Stanley Kubrick’s Eyes Wide Shut
Tom Cruise was weird on that Letterman (I think) show in which he walked on the couch and laughed way too enthusiastically at the smallest hint of humour by his host. Could have been Jay Leno. I can’t quite remember. Notwithstanding this odd behaviour and his affiliation with a rather bizarre religious cult, Cruise was absolutely brilliant in his role as a doctor who has accidently stumbled on some of the satanic and unaccountabale activites of a super government which seems not to be subjected to the legislative authority of the government of the United States or, indeed, to any other legitimate governing body.
Cruise’s character seems initially interested in somehow exposing this satanic entity, but after being warned off by a stranger in a Rolls Royce, and having his wife, (played by real-life wife, Nicole Kidman) and child threatened, he eventually decides that they will let it lie and he and his wife resolutely thank “their lucky stars” that they have managed to escape the wrath of this singularly evil organization. The suspicious deaths of two of their acquaintances no doubt hurried the realization of this eventual accommodation.
This film was obviously Kubrick’s last attempt to warn the world about an existence of a world super government, but it can just as easily serve as a propaganda piece and warning to others not to try to confront the elitist groups whose members somehow have the notion that they are the special people whose legacy is to control and rule the rest of the human population, and by so doing continually direct fantastic amounts of wealth into their own coffers. As the doctor, played by Cruise finds out, it is extremely dangerous and perhaps even suicidal to try to confront these people, but without those who try, future generations will be lost to the whims of a satanic cult led by an appointed anti-Christ-like figure, and there will be no going back as the world’s most powerful military forces will be under the complete control of this super government. As my book publisher once commented to me when I was advising him of the HIV-AIDs, Federal Reserve and Global Warming hoaxes: “They kill people, you know.”
Update
I wrote the above brief review of Kubrick’s Eyes Wide Shut about two hours ago. I’ve been mulling over Kubrick’s intentions for a couple of hours and now believe that the film was most likely conceived and developed as a warning to anyone who might get up enough courage to confront the secret government.
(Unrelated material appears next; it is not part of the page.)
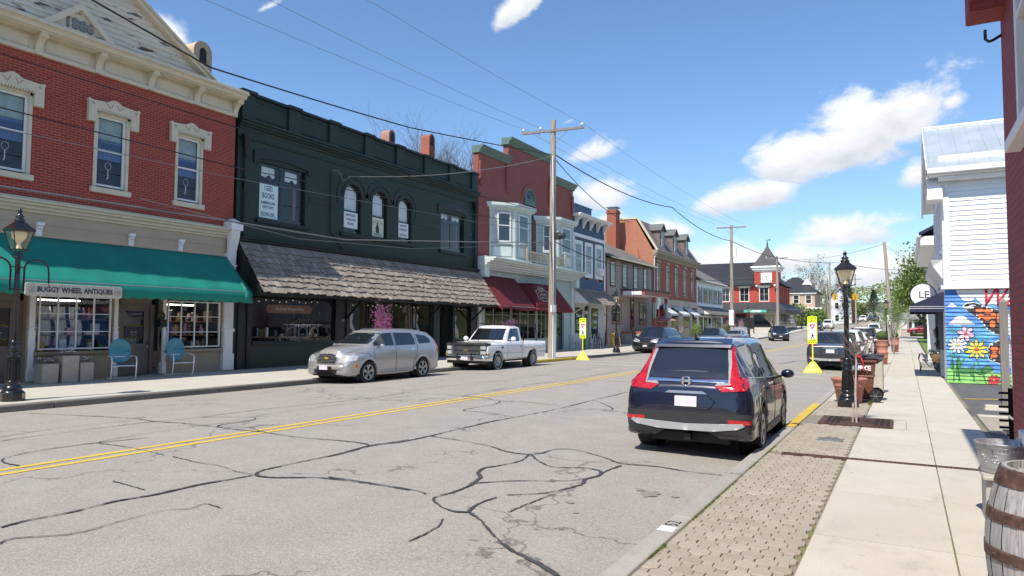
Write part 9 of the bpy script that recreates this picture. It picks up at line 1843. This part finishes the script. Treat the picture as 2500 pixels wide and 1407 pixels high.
# ---- silver retro wagon (nearest on the left)
def wagon():
    W=.875; H_=1.63; f,r=2.17,-2.29
    sts=[(r,.42,.6,.72,.78,.82,W*.72,W*.76,W*.74,W*.66),(r+.04,.34,.62,.92,1.0,1.05,W*.86,W*.9,W*.88,W*.78),(r+.1,.30,.64,1.02,1.22,1.27,W*.9,W*.95,W*.92,W*.78),(r+.24,.27,.66,1.06,1.38,1.44,W*.92,W*.98,W*.93,W*.70),(r+.42,.26,.66,1.06,1.48,1.55,W*.93,W,W*.93,W*.68),(-1.0,.24,.64,1.05,1.56,1.63,W*.93,W*.985,W*.92,W*.70),(0,.22,.62,1.04,1.56,1.64,W*.93,W*.96,W*.92,W*.70),(.38,.22,.62,1.04,1.52,1.60,W*.93,W*.96,W*.92,W*.69),(.55,.22,.64,1.03,1.46,1.54,W*.93,W*.97,W*.92,W*.68),
      (1.22,.22,.68,1.05,1.10,1.16,W*.93,W*.995,W*.90,W*.78),(1.4,.22,.74,1.0,1.05,1.145,W*.93,W*1.02,W*.90,W*.66),(1.8,.24,.74,.93,.98,1.09,W*.92,W*1.02,W*.88,W*.54),(2.0,.25,.64,.84,.92,1.01,W*.89,W*.97,W*.84,W*.48),(2.1,.27,.55,.72,.80,.86,W*.82,W*.9,W*.78,W*.46),(2.15,.30,.5,.60,.64,.70,W*.78,W*.82,W*.74,W*.44),(f,.34,.46,.52,.55,.57,W*.7,W*.74,W*.68,W*.4)]
    t=thing('parked_wagon','silver retro style wagon parked in front of the dark shop window, facing left','car',(0,0,0)); wb=1.315; R=.335
    B=Loft(sts,(-wb,wb),R+.055,R); m='paint_silver'; B.mb.build('body',G[m],t)
    mb=MB(); mb.box(-.55,.55,-2.0,1.85,.2,.55); [mb.lathe([(0,.0),(R+.04,0),(R+.045,.2)],(sx*W*.98-(.3 if sx>0 else -.1),yy,R),20,ax='x') for sx in (1,-1) for yy in (-wb,wb)]; mb.build('underbody',G['near_black'],t)
    b=1.11
    for sx in (-1,1):
        for yy in (-wb,wb):
            wheel(t,sx*(W-.095),yy,R,.21,sx,5,'trim_silver',rr=.70)
            # swelling wheel arch lip
            mb=MB(); n=18; P=[]
            for k in range(n+1):
                a=-.05+(PI+.1)*k/n
                for rr_,o in ((R+.052,.016),(R+.075,.022),(R+.12,.004)):
                    q=Vector((sx*6,yy+rr_*math.cos(a),R+rr_*math.sin(a))); h=B.bvh.ray_cast(q,Vector((-sx,0,0))); P.append((h[0] if h[0] else Vector((sx*W,q.y,q.z)))+Vector((sx*o,0,0)))
            mb.add(P,[(3*k+j,3*k+j+1,3*k+4+j,3*k+3+j) for k in range(n) for j in (0,1)],True); mb.build('wheel_arch_lip',G[m],t)
        B.drape([(.98,b),(.92,b+.10),(.46,1.49),(.06,1.51),(.06,b+.0)],'x',sx,.004,.08).build('front_side_window',G['car_glass'],t)
        B.drape([(-.04,b),(-.04,1.51),(-.92,1.50),(-1.02,1.3),(-1.0,b+.01)],'x',sx,.004,.08).build('rear_side_window',G['car_glass'],t)
        B.drape([(-1.2,b+.03),(-1.17,1.46),(-1.68,1.40),(-1.86,1.28),(-1.86,b+.06)],'x',sx,.004,.08).build('quarter_window',G['car_glass'],t)
        for pts in ([(1.02,b-.02),(1.04,.7),(.98,.32)],[(.01,1.5),(.01,b),(.02,.3)],[(-1.1,1.45),(-1.08,1.0),(-.98,.75),(-.85,.6),(-.84,.3)],[(1.04,.29),(-.84,.29)],[(1.04,.55),(1.3,.9),(1.9,.93)]): B.line(pts,'x',sx,.008,0).build('door_seam',G['near_black'],t)
        for yy in (.17,-.83): B.drape([(yy-.1,.93),(yy+.1,.93),(yy+.1,.975),(yy-.1,.975)],'x',sx,.03,.05,.03).build('door_handle',G['chrome'],t,bevel=.008)
        mirror_(t,B,.83,1.12,sx*W*.94,sx,'chrome',.16,.13)
        hl=B.drape([(sx*.44,.66),(sx*.50,.78),(sx*.66,.86),(sx*.79,.82),(sx*.80,.70),(sx*.66,.62)],'y',1,.012,.05).build('headlight',G['lens_clear'],t)
        B.drape([(1.86,.70),(2.06,.68),(2.08,.80),(1.9,.86),(1.76,.82)],'x',sx,.008,.05).build('headlight_side',G['lens_clear'],hl)
        B.drape([(1.80,.50),(1.90,.50),(1.89,.60),(1.83,.60)],'x',sx,.012,.05).build('amber_marker',G['lens_amber'],t)
        B.drape([(-2.22,.85),(-2.12,.85),(-2.12,1.2),(-2.17,1.2)],'x',sx,.01,.05).build('tail_light',G['lens_red'],t)
        mb=MB(); mb.cyl((sx*.6,2.02,.40),(sx*.6,2.12,.40),.06,n=12); mb.build('fog_light',G['lens_clear'],t)
    B.drape([(-.70,1.17),(.70,1.17),(.585,1.50),(-.585,1.50)],'y',1,.004,.08).build('windscreen',G['car_tint'] if 0 else G['car_glass'],t)
    B.drape([(-.58,1.1),(.58,1.1),(.52,1.44),(-.52,1.44)],'y',-1,.004,.08).build('rear_window',G['car_glass'],t)
    gr=B.drape([(-.36,.62),(.36,.62),(.39,.74),(.31,.86),(0,.89),(-.31,.86),(-.39,.74)],'y',1,.006,.05).build('grille',G['near_black'],t)
    for z in (.66,.70,.74,.78,.82): w=.35 if z<.8 else .31; B.line([(-w,z),(w,z)],'y',1,.010,.014).build('grille_bar',G['chrome'],gr)
    B.line([(-.36,.615),(.36,.615),(.395,.74),(.31,.865),(0,.895),(-.31,.865),(-.395,.74),(-.36,.615)],'y',1,.014,.012).build('grille_surround',G['chrome'],gr)
    B.drape([(-.09,.735),(-.03,.735),(-.03,.715),(.03,.715),(.03,.735),(.09,.735),(.08,.765),(.03,.765),(.03,.785),(-.03,.785),(-.03,.765),(-.08,.765)],'y',1,.03,.05).build('bow_emblem',G['gold'],gr)
    mb=MB(); 
    P=[(-.86,1.78,.50),(-.83,2.05,.5),(-.62,2.2,.5),(0,2.25,.5),(.62,2.2,.5),(.83,2.05,.5),(.86,1.78,.5)]
    def bp(u,v):
        k=u*6; i=min(5,int(k)); a,c=Vector(P[i]),Vector(P[i+1]); q=a.lerp(c,k-i); return (q.x,q.y-.05*abs(2*v-1)**3,.42+.16*v)
    mb.grid(bp,36,5); bu=mb.build('front_bumper',G[m],t)
    mb=MB(); mb.box(-.42,.42,2.12,2.2,.33,.42); mb.box(-.55,.55,2.0,2.12,.24,.33); mb.build('air_dam',G['near_black'],t)
    mb=MB(); mb.box(-.16,.16,2.255,2.275,.43,.56); mb.build('licence_plate',G['plate_blur'],t); mb=MB(); mb.box(-.27,.27,2.235,2.255,.41,.53); mb.build('plate_holder',G['near_black'],t)
    for x in (-.35,.25): mb=MB(); mb.tube([(x,1.22,1.125),(x+.2,1.12,1.19),(x+.42,1.16,1.165)],.008,4); mb.build('wiper',G['near_black'],t)
    mb=MB(); mb.tube([(.2,.3,1.6),(.2,.22,1.72)],.005,4); mb.build('aerial',G['near_black'],t)
    for sx in (-1,1): B.line([(sx*.50,-1.6),(sx*.50,.2)],'z',1,.012,.012).build('roof_rail',G[m],t)
    place(t,-14.98,17.55,PI+.015,None,(1,1.05,1))
wagon()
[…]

In almost all good-versus-evil type major productions from Hollywood the good guys either win or leave the viewer with the sense that even though a battle with evil may have been won by the bad guys, they have at least by their sacrifices left in place the eventuality of a victory by the forces of good over evil.
In Eyes Wide Shut Cruise’s charcter and his wife both conclude the film by deciding that they are no match for the sinister forces which they have accidentally encountered, and that further curiousity and interference would eventually lead to their deaths, and that they should thank their lucky stars for having survived.
And this seems to be the moral of the story, just as the note handed to Cruise by that stranger in the Rolls Royce. Paraphrased, it read: “Stay out of it for your own good. To try to interfere is useless. You are lucky to be alive.”
And it is not possible to escape the reality that this is also the main message of the film and the intention of the producers and financiers, who are, afterall, just the same old gang of moguls who have been controlling Hollywood since day one.
So whatever Kubrick was trying to tell us, his film will continue to be seen on television and it will continue to scare the bejesus out of anyone who has the guts to confront the supreme elite globalists who own all of the publishing companies and other media and who think they own the earth and that the rest of us are just serfs working for them.
Postscript
Turns out it was the Oprah show on which Tom Cruise jumped around on the couch and acted as though he was high on something–which I highly doubt. Lucky I have my own blog as editors would have quickly admonished me for suggesting it was the Letterman or Leno show, and not having the professionalism to at least google: Cruise acts weird on talk show.